59      In this case, the credit agreement between Thermal Design and PCI, as well as the terms of the purchase order, plainly provide that Thermal Design is entitled to interest at 18% on amounts “not paid when due.”  Under the credit agreement the invoice amount was due October 4, 2001, thirty days after the invoice.  There is no dispute that PCI did not pay the invoice amount.  Therefore interest began to run on October 4, 2001.

60      There is no merit to PCI’s argument that Thermal Design’s claim against it is not liquidated.  The invoice amount for the second shipment is “a fixed and determined amount” and is therefore liquidated.  See Bigley v. Brandau, 57 Wis. 2d 198, 208, 203 N.W.2d 735 (1973) (citation omitted).  It is irrelevant that PCI questioned its liability for this amount because Thermal Design filed a claim of unjust enrichment against Welton seeking this same amount.  A dispute over liability does not render the amount claimed unliquidated.  See Kernz, 266 Wis. 2d 124, ¶¶47-48.  And, since Thermal Design seeks interest only on the invoice amount, the disputes over attorney fees and the rate of interest do not affect the liquidated nature of the invoice amount. 

61      We agree with Thermal Design that the court erred in not awarding it interest against PCI on the invoice amount beginning on October 4, 2001.

CONCLUSION

62      We affirm the circuit court on all issues raised in the appeals of Welton and PCI.  On Thermal Design’s cross-appeal, we affirm the circuit court’s conclusion that Thermal Design is not entitled under its contract with PCI to attorney fees incurred in pursuing it’s claim against Welton.  However, because we conclude the circuit court erred in determining the date on which the interest PCI owes Thermal Design began to accrue, we reverse the court’s award of interest against PCI and remand for a recalculation of interest that begins with the date of October 4, 2001.

            By the Court.—Judgment affirmed in part; reversed in part and cause remanded with directions.

            Not recommended for publication in the official reports.

 


 



[1]  The amended complaint named Welton Ventures Limited Partnership and Welton Enterprises, Inc., but Welton Enterprises, Inc. was dismissed in the circuit court’s final order.  We use “Welton” to refer to the limited partnership.

[2]  All references to the Wisconsin Statutes are to the 2003-04 version unless otherwise noted.
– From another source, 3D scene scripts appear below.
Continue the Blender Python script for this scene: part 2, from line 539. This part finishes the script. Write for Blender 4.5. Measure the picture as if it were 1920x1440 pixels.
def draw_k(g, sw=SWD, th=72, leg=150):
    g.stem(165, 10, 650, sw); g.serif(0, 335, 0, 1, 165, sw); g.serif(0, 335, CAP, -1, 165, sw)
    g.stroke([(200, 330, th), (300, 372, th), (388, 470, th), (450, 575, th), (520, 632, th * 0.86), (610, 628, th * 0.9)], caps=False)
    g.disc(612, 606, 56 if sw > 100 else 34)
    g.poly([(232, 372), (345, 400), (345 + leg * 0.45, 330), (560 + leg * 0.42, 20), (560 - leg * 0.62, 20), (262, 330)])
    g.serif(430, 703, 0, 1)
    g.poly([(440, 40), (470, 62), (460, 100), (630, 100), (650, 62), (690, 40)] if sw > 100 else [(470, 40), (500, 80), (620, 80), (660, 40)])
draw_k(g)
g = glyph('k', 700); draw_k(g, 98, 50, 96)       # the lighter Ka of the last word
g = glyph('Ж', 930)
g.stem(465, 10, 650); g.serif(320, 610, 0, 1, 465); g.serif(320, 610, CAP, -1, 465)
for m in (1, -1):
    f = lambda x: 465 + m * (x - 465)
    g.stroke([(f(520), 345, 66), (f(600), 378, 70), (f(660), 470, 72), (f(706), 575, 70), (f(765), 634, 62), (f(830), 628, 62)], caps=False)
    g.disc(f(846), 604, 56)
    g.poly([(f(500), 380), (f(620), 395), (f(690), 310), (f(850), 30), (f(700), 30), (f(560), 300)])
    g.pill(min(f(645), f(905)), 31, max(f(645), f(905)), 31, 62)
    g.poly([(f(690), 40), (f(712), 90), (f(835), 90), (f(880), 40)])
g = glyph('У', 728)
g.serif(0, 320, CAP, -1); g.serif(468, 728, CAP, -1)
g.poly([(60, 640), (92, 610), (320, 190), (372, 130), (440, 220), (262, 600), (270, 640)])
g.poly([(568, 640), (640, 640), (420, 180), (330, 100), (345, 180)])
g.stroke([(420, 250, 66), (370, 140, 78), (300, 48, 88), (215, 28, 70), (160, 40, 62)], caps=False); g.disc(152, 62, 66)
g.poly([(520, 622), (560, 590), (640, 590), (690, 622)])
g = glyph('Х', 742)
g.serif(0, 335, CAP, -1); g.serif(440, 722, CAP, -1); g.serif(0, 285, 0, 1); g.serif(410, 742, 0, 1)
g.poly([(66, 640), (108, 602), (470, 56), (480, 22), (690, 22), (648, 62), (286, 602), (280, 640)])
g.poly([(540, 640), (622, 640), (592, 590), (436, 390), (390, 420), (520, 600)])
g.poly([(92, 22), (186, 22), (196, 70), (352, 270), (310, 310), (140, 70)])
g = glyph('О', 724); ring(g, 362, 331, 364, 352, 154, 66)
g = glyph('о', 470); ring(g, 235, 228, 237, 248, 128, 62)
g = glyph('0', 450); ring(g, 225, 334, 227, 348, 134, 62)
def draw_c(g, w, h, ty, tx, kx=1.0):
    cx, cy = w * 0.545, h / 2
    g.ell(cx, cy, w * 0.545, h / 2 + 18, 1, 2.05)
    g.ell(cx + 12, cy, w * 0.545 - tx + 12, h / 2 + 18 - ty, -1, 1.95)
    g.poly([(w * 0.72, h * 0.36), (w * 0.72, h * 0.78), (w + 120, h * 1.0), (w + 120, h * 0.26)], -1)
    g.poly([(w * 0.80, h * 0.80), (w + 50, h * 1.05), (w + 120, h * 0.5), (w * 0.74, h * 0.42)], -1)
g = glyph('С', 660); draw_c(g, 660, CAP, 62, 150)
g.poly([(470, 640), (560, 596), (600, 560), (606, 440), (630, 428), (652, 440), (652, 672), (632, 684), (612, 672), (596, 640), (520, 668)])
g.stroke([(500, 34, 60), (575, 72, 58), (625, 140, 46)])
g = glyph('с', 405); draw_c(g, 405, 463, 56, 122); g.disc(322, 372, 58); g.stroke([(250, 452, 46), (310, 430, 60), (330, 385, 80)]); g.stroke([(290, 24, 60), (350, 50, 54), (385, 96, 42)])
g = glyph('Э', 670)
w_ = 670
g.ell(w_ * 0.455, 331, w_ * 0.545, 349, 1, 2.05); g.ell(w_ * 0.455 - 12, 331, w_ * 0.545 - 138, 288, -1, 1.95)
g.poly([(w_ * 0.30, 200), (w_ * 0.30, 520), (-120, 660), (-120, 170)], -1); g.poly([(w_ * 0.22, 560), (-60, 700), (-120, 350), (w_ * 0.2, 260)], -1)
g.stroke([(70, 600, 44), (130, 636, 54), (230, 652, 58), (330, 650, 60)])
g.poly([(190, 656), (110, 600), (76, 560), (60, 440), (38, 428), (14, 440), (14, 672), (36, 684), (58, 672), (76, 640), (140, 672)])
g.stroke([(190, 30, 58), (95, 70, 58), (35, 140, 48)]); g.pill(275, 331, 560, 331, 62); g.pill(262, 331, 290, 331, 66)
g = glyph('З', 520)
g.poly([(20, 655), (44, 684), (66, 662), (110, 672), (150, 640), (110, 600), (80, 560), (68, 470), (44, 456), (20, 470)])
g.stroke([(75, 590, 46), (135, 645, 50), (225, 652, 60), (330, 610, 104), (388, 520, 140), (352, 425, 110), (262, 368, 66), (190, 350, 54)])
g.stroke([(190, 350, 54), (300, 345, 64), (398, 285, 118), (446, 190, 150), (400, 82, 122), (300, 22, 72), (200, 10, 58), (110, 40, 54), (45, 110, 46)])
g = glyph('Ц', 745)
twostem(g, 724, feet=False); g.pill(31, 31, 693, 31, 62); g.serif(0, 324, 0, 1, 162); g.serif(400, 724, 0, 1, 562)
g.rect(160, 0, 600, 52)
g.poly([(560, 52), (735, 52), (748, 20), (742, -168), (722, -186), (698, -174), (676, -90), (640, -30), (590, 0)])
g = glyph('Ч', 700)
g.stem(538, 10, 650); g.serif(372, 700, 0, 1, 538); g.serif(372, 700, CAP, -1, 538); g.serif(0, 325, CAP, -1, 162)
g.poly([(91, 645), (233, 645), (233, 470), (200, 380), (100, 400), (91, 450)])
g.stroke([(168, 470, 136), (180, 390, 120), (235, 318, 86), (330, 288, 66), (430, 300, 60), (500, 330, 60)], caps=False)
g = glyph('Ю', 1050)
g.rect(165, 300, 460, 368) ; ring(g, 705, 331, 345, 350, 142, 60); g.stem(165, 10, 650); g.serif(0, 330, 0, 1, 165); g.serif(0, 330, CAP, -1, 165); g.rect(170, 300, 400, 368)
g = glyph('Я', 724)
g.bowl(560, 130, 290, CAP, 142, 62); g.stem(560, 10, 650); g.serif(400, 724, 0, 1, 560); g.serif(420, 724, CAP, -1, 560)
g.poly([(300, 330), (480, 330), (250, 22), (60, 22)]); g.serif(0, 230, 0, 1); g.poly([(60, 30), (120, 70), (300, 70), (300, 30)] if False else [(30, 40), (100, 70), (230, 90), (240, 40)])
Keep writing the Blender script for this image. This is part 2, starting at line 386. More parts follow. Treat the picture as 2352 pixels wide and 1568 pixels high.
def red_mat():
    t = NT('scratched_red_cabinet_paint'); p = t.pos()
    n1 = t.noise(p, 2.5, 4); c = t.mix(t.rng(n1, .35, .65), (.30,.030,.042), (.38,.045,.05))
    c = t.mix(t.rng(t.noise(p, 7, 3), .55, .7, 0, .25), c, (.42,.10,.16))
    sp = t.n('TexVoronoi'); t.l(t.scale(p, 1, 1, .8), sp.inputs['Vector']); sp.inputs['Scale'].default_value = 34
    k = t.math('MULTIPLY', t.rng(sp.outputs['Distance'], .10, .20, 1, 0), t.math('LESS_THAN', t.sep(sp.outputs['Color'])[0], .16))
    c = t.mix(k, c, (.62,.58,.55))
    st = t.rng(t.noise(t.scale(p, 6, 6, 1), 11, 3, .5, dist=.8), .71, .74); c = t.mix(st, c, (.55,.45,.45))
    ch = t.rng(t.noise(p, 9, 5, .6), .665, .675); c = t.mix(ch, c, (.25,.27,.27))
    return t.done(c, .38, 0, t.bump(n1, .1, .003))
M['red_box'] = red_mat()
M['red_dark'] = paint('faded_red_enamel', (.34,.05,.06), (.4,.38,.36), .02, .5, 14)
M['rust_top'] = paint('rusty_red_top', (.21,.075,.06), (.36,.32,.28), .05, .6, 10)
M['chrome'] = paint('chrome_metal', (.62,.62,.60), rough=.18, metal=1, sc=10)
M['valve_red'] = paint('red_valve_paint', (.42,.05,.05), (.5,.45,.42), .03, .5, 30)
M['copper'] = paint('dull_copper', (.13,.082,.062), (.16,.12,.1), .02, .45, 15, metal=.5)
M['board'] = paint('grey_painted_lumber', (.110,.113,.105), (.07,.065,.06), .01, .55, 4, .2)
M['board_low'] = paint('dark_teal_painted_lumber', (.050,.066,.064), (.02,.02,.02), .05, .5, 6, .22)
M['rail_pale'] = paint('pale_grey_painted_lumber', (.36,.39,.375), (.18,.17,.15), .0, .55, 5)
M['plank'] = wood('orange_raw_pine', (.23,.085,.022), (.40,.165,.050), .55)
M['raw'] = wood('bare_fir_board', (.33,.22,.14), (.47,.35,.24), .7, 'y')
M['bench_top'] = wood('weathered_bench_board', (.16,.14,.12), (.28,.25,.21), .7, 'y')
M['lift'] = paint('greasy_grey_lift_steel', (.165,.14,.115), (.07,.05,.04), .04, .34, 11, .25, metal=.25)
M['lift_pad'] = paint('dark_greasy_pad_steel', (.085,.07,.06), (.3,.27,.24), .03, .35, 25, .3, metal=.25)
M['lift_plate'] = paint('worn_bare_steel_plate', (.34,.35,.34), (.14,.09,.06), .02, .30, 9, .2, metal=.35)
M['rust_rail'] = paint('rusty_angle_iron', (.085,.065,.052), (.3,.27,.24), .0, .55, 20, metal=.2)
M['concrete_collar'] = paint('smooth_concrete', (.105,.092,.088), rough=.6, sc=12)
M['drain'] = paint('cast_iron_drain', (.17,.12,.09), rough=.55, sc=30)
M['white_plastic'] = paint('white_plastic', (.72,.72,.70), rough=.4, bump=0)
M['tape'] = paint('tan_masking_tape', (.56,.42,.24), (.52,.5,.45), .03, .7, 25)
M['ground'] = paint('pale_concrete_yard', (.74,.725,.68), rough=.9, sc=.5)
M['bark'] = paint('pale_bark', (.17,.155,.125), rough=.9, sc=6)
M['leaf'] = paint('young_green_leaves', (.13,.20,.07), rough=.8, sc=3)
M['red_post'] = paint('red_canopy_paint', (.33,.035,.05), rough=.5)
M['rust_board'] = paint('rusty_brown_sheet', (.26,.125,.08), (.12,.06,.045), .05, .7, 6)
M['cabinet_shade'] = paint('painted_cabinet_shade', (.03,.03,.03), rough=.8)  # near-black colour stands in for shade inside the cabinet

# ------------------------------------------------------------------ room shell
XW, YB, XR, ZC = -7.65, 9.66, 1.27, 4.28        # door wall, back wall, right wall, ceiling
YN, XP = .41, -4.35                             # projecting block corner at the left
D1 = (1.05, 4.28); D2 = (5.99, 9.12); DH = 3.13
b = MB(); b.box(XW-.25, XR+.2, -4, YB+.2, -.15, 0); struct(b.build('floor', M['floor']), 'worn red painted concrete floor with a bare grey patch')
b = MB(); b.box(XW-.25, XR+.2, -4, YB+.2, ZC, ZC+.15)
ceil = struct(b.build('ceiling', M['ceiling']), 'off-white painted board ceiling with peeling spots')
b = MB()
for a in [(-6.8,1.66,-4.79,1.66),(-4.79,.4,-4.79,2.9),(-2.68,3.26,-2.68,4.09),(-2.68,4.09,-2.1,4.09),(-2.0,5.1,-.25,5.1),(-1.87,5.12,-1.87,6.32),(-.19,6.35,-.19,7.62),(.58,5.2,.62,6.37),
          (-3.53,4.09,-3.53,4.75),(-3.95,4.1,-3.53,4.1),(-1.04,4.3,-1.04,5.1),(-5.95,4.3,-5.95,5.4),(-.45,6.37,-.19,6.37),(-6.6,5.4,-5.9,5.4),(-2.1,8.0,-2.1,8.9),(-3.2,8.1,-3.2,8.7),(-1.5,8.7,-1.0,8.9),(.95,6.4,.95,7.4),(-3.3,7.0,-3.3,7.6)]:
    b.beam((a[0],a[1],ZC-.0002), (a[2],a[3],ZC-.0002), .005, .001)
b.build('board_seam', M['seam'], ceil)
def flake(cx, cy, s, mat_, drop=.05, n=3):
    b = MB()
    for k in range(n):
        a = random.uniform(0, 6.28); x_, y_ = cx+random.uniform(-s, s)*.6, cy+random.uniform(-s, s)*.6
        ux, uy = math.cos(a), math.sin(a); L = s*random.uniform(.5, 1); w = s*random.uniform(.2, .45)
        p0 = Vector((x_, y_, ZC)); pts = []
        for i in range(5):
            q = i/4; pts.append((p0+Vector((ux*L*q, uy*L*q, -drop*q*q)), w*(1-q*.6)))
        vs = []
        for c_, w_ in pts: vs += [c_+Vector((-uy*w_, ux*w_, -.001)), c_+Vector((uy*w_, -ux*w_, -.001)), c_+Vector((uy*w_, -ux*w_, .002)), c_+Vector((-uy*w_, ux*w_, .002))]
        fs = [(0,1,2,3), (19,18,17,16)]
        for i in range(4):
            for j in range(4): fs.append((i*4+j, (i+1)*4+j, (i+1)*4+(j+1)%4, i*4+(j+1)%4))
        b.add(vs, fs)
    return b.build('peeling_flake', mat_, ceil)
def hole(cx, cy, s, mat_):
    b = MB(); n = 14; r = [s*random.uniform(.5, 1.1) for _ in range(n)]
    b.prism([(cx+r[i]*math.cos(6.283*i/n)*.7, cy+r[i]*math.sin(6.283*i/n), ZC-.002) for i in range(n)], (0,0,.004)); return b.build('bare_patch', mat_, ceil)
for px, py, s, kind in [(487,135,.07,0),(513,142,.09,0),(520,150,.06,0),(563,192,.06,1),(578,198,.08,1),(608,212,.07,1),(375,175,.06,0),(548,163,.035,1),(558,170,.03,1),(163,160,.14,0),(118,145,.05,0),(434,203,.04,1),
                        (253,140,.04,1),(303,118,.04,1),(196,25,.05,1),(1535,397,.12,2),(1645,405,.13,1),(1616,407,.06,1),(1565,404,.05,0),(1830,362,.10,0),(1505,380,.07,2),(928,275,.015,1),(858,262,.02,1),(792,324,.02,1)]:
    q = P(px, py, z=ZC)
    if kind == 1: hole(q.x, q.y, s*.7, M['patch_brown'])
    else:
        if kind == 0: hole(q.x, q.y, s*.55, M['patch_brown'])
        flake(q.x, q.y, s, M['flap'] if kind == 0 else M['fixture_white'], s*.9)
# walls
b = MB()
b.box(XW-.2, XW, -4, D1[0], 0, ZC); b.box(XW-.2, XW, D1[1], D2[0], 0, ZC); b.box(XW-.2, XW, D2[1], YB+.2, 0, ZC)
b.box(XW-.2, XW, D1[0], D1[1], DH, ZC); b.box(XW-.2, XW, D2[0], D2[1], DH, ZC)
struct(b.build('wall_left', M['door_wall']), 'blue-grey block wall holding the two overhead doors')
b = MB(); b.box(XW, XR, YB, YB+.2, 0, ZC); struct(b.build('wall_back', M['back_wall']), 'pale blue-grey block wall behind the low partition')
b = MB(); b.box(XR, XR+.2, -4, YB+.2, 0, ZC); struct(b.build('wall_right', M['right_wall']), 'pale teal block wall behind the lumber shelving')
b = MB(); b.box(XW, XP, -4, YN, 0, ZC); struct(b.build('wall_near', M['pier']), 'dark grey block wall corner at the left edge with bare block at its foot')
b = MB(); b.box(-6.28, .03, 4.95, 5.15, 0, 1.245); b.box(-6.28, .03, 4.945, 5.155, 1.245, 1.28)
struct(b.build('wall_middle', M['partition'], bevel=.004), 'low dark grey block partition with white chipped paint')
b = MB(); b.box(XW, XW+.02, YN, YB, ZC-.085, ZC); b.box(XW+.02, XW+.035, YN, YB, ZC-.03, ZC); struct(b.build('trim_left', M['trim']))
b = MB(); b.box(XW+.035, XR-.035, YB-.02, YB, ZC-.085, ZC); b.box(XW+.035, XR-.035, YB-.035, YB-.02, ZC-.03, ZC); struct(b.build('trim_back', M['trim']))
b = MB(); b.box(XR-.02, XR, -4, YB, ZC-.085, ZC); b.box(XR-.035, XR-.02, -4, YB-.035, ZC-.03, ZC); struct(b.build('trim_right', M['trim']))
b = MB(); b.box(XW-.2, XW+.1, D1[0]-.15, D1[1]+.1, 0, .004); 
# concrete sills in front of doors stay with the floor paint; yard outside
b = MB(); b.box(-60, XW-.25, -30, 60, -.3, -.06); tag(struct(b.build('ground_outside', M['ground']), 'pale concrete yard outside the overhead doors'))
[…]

[3]  Welton also contends the circuit court erred in not giving it a credit against the invoice for $4,325.77.  In response, Thermal Design explains why the court did not err and Welton does not address this issue in its reply brief.  We consider this an implicit concession by Welton and do not address this issue further.  See Schlieper v. DNR, 188 Wis. 2d 318, 322, 525 N.W.2d 99 (Ct. App. 1994) (we may take as a concession the failure in a reply brief to refute propositions in a responsive brief).

[4]  Welton also argues that the doctrine of claim preclusion applies, but it did not make this argument in the circuit court and we therefore do not address it.  See Evjen v. Evjen, 171 Wis. 2d 677, 688, 492 N.W.2d 361 (Ct. App. 1992) (we generally do not consider arguments raised for the first time on appeal).

[5]  Shannon Syftestad was named as a defendant, but was dismissed.  There is no issue on this appeal of Syftestad’s personal liability for Thermal Design’s attorney fees.

[6]  The factors in SCR 20:1.5 are:

(1)    the time and labor required, the novelty and difficulty of the questions involved, and the skill requisite to perform the legal service properly;

(2)    the likelihood, if apparent to the client, that the acceptance of the particular employment will preclude other employment by the lawyer;

(3)    the fee customarily charged in the locality for similar legal services;

(4)    the amount involved and the results obtained;

(5)    the time limitations imposed by the client or by the circumstances;

(6)    the nature and length of the professional relationship with the client;

(7)    the experience, reputation, and ability of the lawyer or lawyers performing the services; and

(8)    whether the fee is fixed or contingent.

[7]  In his affidavit, Attorney Scherr identified one entry that in his view should not be charged and Thermal Design’s brief in the circuit court stated this entry had been removed from the total amount sought. 

[8]  PCI includes another reason in this section of its argument—that Thermal Design should not be permitted to recover more than 18% interest by recovering interest from both PCI and Welton.  We address this argument in the next section.  We do not address PCI’s argument that there is ambiguity in the contract language concerning the rate of interest.  Thermal Design asserts that PCI did not make this argument in the circuit court; PCI does not dispute this assertion in its reply brief; and we do not find a specific developed argument on this point in either PCI’s pretrial or post-trial brief.  We generally do not address issues raised for the first time on appeal.  See Evjen, 171 Wis. 2d at 688.

[9]  We observe that PCI sought permission to file a cross-claim against Welton in this action, but the circuit court denied the motion, apparently because it was not timely filed under the scheduling order. 

[10]  In the alternative, Thermal Design argues, even if the court could properly calculate interest from the date PCI was served in this action, the record shows that it served PCI, by service on its first attorney in this case as agreed with that attorney, on November 26, 2002, and that attorney confirmed this by letter dated December 2, 2002.  PCI responds that PCI subsequently obtained new counsel, who did not know about this service, and it attributes this confusion to Thermal Design.  Because of our conclusion that the correct date for interest to begin under the contract is October 4, 2001, we do not address Thermal Design’s alternative argument.